Return the material word for word. Do not include the pictures.

** BEGIN Information supplied **

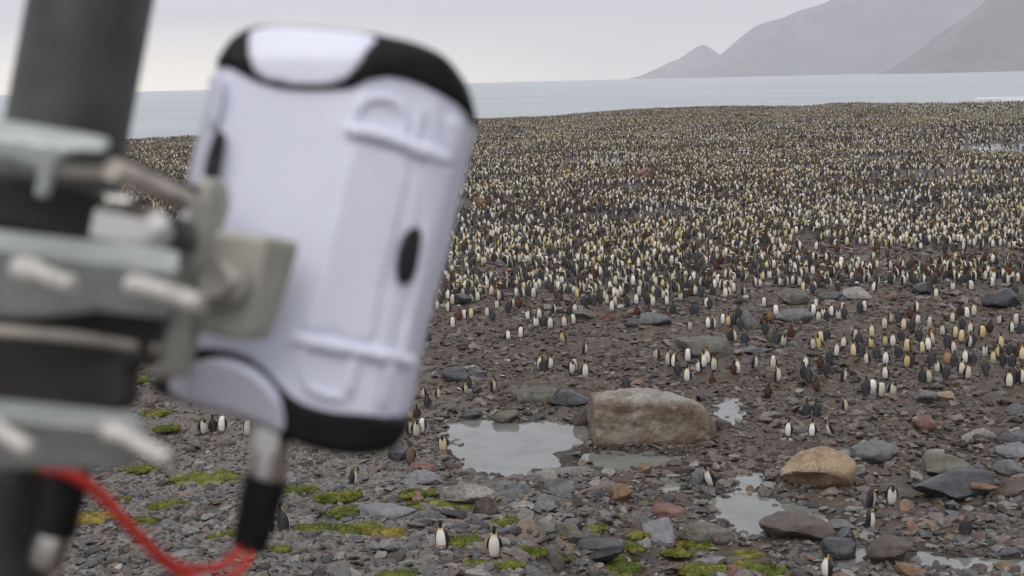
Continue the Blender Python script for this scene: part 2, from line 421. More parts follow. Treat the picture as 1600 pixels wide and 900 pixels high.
def rockmat(name, cols, scale=2.2, veins=None, rough=(0.45, 0.85)):
    def f(nt, b):
        n = n_noise(nt, scale, 6, 0.62); n2 = n_noise(nt, scale * 6, 4, 0.7)
        k = len(cols)
        c = n_ramp(nt, n, [(0.3 + 0.4 * i / (k - 1), cols[i]) for i in range(k)])
        v = n_ramp(nt, n2, [(0.3, (0.62, 0.62, 0.62)), (0.7, (1.25, 1.25, 1.25))])
        c = n_mix(nt, 1.0, c, v, 'MULTIPLY')
        if veins:
            wv = nt.nodes.new('ShaderNodeTexWave'); wv.inputs['Scale'].default_value = veins[1]; wv.inputs['Distortion'].default_value = 9
            wv.inputs['Detail'].default_value = 4; wv.bands_direction = 'Z'
            tcn = nt.nodes.new('ShaderNodeTexCoord'); nt.links.new(tcn.outputs['Object'], wv.inputs[0])
            k_ = n_ramp(nt, wv.outputs[0], [(0.55, (0, 0, 0)), (0.9, (veins[2],) * 3)])
            c = n_mix(nt, k_, c, veins[0])
        nt.links.new(c, b.inputs['Base Color'])
        m_ = nt.nodes.new('ShaderNodeMapRange'); m_.inputs[3].default_value = rough[0]; m_.inputs[4].default_value = rough[1]
        nt.links.new(n, m_.inputs[0]); nt.links.new(m_.outputs[0], b.inputs['Roughness'])
        wv2 = nt.nodes.new('ShaderNodeTexWave'); wv2.inputs['Scale'].default_value = 0.45; wv2.inputs['Distortion'].default_value = 12
        wv2.inputs['Detail'].default_value = 5; wv2.bands_direction = 'DIAGONAL'
        tc2 = nt.nodes.new('ShaderNodeTexCoord'); nt.links.new(tc2.outputs['Object'], wv2.inputs[0])
        hh = n_math(nt, 'ADD', n_math(nt, 'MULTIPLY', wv2.outputs[0], 0.35), n2)
        vor = nt.nodes.new('ShaderNodeTexVoronoi'); vor.inputs['Scale'].default_value = 2.4; vor.feature = 'DISTANCE_TO_EDGE'
        nt.links.new(tc2.outputs['Object'], vor.inputs['Vector'])
        crack = n_ramp(nt, vor.outputs['Distance'], [(0.0, (0.45, 0.45, 0.45)), (0.035, (1, 1, 1))])
        c = n_mix(nt, 0.55, c, n_mix(nt, 1.0, c, crack, 'MULTIPLY'))
        if name == 'rock_big_boulder':      # browner towards the foot, pale grey towards the top
            sz = nt.nodes.new('ShaderNodeSeparateXYZ'); nt.links.new(tc2.outputs['Object'], sz.inputs[0])
            up = n_math(nt, 'ADD', n_math(nt, 'ADD', n_math(nt, 'MULTIPLY', sz.outputs['Z'], .30), n_math(nt, 'MULTIPLY', sz.outputs['X'], .035)), n_math(nt, 'MULTIPLY', n, .55))
            c = n_mix(nt, n_ramp(nt, up, [(.78, (0, 0, 0)), (.97, (.85, .85, .85))]), c, n_mix(nt, 1.0, (.31, .30, .27), v, 'MULTIPLY'))
        nt.links.new(c, b.inputs['Base Color'])
        n_bump(nt, b, hh, 0.9, 0.07)
    return mat(name, build=f)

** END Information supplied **

» The result:
Continue the Blender Python script for this scene: part 2, from line 421. More parts follow. Treat the picture as 1600 pixels wide and 900 pixels high.
def rockmat(name, cols, scale=2.2, veins=None, rough=(0.45, 0.85)):
    def f(nt, b):
        n = n_noise(nt, scale, 6, 0.62); n2 = n_noise(nt, scale * 6, 4, 0.7)
        k = len(cols)
        c = n_ramp(nt, n, [(0.3 + 0.4 * i / (k - 1), cols[i]) for i in range(k)])
        v = n_ramp(nt, n2, [(0.3, (0.62, 0.62, 0.62)), (0.7, (1.25, 1.25, 1.25))])
        c = n_mix(nt, 1.0, c, v, 'MULTIPLY')
        if veins:
            wv = nt.nodes.new('ShaderNodeTexWave'); wv.inputs['Scale'].default_value = veins[1]; wv.inputs['Distortion'].default_value = 9
            wv.inputs['Detail'].default_value = 4; wv.bands_direction = 'Z'
            tcn = nt.nodes.new('ShaderNodeTexCoord'); nt.links.new(tcn.outputs['Object'], wv.inputs[0])
            k_ = n_ramp(nt, wv.outputs[0], [(0.55, (0, 0, 0)), (0.9, (veins[2],) * 3)])
            c = n_mix(nt, k_, c, veins[0])
        nt.links.new(c, b.inputs['Base Color'])
        m_ = nt.nodes.new('ShaderNodeMapRange'); m_.inputs[3].default_value = rough[0]; m_.inputs[4].default_value = rough[1]
        nt.links.new(n, m_.inputs[0]); nt.links.new(m_.outputs[0], b.inputs['Roughness'])
        wv2 = nt.nodes.new('ShaderNodeTexWave'); wv2.inputs['Scale'].default_value = 0.45; wv2.inputs['Distortion'].default_value = 12
        wv2.inputs['Detail'].default_value = 5; wv2.bands_direction = 'DIAGONAL'
        tc2 = nt.nodes.new('ShaderNodeTexCoord'); nt.links.new(tc2.outputs['Object'], wv2.inputs[0])
        hh = n_math(nt, 'ADD', n_math(nt, 'MULTIPLY', wv2.outputs[0], 0.35), n2)
        vor = nt.nodes.new('ShaderNodeTexVoronoi'); vor.inputs['Scale'].default_value = 2.4; vor.feature = 'DISTANCE_TO_EDGE'
        nt.links.new(tc2.outputs['Object'], vor.inputs['Vector'])
        crack = n_ramp(nt, vor.outputs['Distance'], [(0.0, (0.45, 0.45, 0.45)), (0.035, (1, 1, 1))])
        c = n_mix(nt, 0.55, c, n_mix(nt, 1.0, c, crack, 'MULTIPLY'))
        if name == 'rock_big_boulder':      # browner towards the foot, pale grey towards the top
            sz = nt.nodes.new('ShaderNodeSeparateXYZ'); nt.links.new(tc2.outputs['Object'], sz.inputs[0])
            up = n_math(nt, 'ADD', n_math(nt, 'ADD', n_math(nt, 'MULTIPLY', sz.outputs['Z'], .30), n_math(nt, 'MULTIPLY', sz.outputs['X'], .035)), n_math(nt, 'MULTIPLY', n, .55))
            c = n_mix(nt, n_ramp(nt, up, [(.78, (0, 0, 0)), (.97, (.85, .85, .85))]), c, n_mix(nt, 1.0, (.31, .30, .27), v, 'MULTIPLY'))
        nt.links.new(c, b.inputs['Base Color'])
        n_bump(nt, b, hh, 0.9, 0.07)
    return mat(name, build=f)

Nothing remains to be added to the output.